1974年にアゼルバイジャン民間発明創造インスティテュートにおいてアルトシューラが行ったクラスの模様が映画『発明のアルゴリズム』(中央科学映画社)として撮影された。
1970年より小中学校生徒にTRIZを教育。1974年から1986年まで『ピオネールスカヤ・プラウダ』紙の発明部を主幹。10歳から17歳の生徒を対象として世界に例の無い教育実験を行った12年の間にアルトシューラは発明に関する課題に対する回答を書いた50万以上の手紙を分析した。彼の著書『そこに発明家登場』はこのユニークな実験にもとづいて書かれた。(1984、1987。増補改訂版1989、2000)

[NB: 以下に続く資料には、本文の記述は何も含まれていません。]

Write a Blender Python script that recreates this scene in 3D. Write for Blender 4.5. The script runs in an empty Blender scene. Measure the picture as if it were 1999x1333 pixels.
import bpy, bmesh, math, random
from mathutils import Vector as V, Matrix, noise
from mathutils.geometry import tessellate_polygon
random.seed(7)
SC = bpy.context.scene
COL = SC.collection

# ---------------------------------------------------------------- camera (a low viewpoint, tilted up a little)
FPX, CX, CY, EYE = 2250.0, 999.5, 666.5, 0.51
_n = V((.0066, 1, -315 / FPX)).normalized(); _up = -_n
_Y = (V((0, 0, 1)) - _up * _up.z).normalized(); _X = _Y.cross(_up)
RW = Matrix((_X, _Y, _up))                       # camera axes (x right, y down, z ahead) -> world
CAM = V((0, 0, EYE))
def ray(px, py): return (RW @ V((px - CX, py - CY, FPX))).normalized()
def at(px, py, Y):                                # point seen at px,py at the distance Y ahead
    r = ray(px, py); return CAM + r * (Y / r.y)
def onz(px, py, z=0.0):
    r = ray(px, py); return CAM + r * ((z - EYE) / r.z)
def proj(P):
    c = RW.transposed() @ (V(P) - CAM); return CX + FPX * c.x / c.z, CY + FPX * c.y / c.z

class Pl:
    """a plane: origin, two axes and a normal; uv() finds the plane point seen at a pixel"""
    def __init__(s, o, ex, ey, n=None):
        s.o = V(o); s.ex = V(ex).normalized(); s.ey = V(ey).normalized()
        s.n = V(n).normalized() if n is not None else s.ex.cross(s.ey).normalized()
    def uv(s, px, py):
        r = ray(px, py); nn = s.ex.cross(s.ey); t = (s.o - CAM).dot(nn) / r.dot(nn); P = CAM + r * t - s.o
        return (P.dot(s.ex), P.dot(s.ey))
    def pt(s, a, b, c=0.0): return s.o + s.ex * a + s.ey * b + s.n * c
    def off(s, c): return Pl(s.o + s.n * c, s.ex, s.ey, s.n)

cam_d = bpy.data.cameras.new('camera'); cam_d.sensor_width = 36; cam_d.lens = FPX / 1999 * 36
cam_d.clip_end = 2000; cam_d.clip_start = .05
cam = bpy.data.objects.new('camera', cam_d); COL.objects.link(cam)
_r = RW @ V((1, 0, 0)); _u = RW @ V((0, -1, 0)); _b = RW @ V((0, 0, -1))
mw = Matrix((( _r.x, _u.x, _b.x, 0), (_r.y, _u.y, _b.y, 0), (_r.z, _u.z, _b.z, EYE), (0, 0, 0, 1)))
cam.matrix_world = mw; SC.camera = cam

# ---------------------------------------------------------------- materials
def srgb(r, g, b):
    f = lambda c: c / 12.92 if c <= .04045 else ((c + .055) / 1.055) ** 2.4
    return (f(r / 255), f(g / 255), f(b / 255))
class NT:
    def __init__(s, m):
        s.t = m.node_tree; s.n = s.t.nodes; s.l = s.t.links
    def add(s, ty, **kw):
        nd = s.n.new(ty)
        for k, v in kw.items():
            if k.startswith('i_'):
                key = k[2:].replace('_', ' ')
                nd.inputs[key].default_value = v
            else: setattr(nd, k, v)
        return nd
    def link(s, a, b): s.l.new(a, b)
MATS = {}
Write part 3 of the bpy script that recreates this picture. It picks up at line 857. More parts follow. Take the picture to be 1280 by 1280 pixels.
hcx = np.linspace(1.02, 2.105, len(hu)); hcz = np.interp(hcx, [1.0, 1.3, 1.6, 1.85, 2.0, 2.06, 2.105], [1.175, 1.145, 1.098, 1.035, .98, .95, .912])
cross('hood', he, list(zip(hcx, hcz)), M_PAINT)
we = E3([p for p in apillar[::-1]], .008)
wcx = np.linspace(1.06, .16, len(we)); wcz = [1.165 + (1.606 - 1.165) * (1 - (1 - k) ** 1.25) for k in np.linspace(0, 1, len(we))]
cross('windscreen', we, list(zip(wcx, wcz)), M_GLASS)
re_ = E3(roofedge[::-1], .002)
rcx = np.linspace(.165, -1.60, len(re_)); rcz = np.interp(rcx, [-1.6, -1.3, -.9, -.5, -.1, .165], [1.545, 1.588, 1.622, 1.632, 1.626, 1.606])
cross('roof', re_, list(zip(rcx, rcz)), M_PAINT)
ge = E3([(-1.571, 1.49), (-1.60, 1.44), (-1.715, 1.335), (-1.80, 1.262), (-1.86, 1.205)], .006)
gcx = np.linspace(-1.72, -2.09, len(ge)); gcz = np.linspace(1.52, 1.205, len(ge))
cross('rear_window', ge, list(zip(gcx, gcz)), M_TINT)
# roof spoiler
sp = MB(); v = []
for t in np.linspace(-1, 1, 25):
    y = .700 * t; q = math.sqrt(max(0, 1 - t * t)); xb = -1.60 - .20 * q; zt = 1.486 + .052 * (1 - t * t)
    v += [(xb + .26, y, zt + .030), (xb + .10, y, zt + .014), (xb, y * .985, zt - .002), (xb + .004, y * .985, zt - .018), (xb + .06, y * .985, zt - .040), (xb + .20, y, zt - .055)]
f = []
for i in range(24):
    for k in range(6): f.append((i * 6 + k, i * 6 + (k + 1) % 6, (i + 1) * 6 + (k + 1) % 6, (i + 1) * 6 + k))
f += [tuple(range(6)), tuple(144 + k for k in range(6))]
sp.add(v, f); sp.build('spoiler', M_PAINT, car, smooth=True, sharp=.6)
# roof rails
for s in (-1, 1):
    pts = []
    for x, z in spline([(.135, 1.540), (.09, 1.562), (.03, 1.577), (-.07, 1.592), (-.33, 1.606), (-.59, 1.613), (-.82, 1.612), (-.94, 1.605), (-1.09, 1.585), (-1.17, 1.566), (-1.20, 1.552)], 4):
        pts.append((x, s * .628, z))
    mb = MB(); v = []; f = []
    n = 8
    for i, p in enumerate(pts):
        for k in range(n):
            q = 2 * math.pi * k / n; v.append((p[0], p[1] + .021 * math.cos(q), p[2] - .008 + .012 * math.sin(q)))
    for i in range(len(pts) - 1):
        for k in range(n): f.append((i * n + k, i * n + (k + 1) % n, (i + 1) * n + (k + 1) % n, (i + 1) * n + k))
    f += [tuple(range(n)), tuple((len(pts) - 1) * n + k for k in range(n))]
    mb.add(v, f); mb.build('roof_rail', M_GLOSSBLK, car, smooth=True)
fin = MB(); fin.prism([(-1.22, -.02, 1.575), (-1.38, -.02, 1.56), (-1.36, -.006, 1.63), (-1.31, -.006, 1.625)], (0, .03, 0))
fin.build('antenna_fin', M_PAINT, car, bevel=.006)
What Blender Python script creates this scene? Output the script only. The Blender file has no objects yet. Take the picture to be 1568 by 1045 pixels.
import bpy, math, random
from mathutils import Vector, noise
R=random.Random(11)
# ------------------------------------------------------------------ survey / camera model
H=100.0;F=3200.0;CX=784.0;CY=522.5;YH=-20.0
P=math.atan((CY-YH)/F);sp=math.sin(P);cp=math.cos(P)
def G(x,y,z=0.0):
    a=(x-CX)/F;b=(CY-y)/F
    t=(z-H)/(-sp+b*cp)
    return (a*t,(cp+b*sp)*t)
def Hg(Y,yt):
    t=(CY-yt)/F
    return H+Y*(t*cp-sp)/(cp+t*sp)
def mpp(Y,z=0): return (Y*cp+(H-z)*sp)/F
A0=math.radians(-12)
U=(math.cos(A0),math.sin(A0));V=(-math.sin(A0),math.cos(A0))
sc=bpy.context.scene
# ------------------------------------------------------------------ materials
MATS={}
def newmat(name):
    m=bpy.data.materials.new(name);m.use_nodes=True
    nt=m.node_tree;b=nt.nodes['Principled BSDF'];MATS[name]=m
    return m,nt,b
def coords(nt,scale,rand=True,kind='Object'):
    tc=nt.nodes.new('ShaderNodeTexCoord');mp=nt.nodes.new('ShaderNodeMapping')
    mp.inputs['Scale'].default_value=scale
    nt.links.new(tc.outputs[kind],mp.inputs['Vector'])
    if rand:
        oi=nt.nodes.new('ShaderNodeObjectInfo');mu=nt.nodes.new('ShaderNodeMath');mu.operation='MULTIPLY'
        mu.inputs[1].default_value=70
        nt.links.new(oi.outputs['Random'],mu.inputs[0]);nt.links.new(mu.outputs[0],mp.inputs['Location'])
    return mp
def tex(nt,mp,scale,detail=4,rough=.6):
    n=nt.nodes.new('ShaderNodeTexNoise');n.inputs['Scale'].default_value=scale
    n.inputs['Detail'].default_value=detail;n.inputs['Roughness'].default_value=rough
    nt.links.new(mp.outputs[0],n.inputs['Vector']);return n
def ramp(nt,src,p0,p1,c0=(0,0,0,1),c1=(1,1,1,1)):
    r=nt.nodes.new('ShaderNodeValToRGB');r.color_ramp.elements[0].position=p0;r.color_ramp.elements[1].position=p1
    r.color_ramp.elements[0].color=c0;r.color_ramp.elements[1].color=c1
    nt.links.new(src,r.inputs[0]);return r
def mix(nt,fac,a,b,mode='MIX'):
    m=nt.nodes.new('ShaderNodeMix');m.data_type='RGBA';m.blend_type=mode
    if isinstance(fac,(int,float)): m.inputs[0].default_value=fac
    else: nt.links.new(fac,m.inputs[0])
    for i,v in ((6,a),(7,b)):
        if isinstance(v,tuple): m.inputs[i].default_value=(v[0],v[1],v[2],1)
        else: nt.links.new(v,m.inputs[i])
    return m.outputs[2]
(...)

1973年に発明問題解決の実践に物質・場分析を導入。1975年には同じく発明問題の標準解を導入。
1989年より1998年までTRIZ協会会長。
アルトシューラは書籍以外にもTRIZに関する数十の論文を書いている。書籍の何冊かは外国語に翻訳されている(文献リスト参照のこと)
アルトシューラは発明の方法を作る試みから開始し、有効な思考の理論(TRIZ-TRTS、RTV、TRTLを含む)を作成した。この理論は世界各地の何千人という人々によって人間活動の様々な分野で創造的な問題を解決する目的で使われている。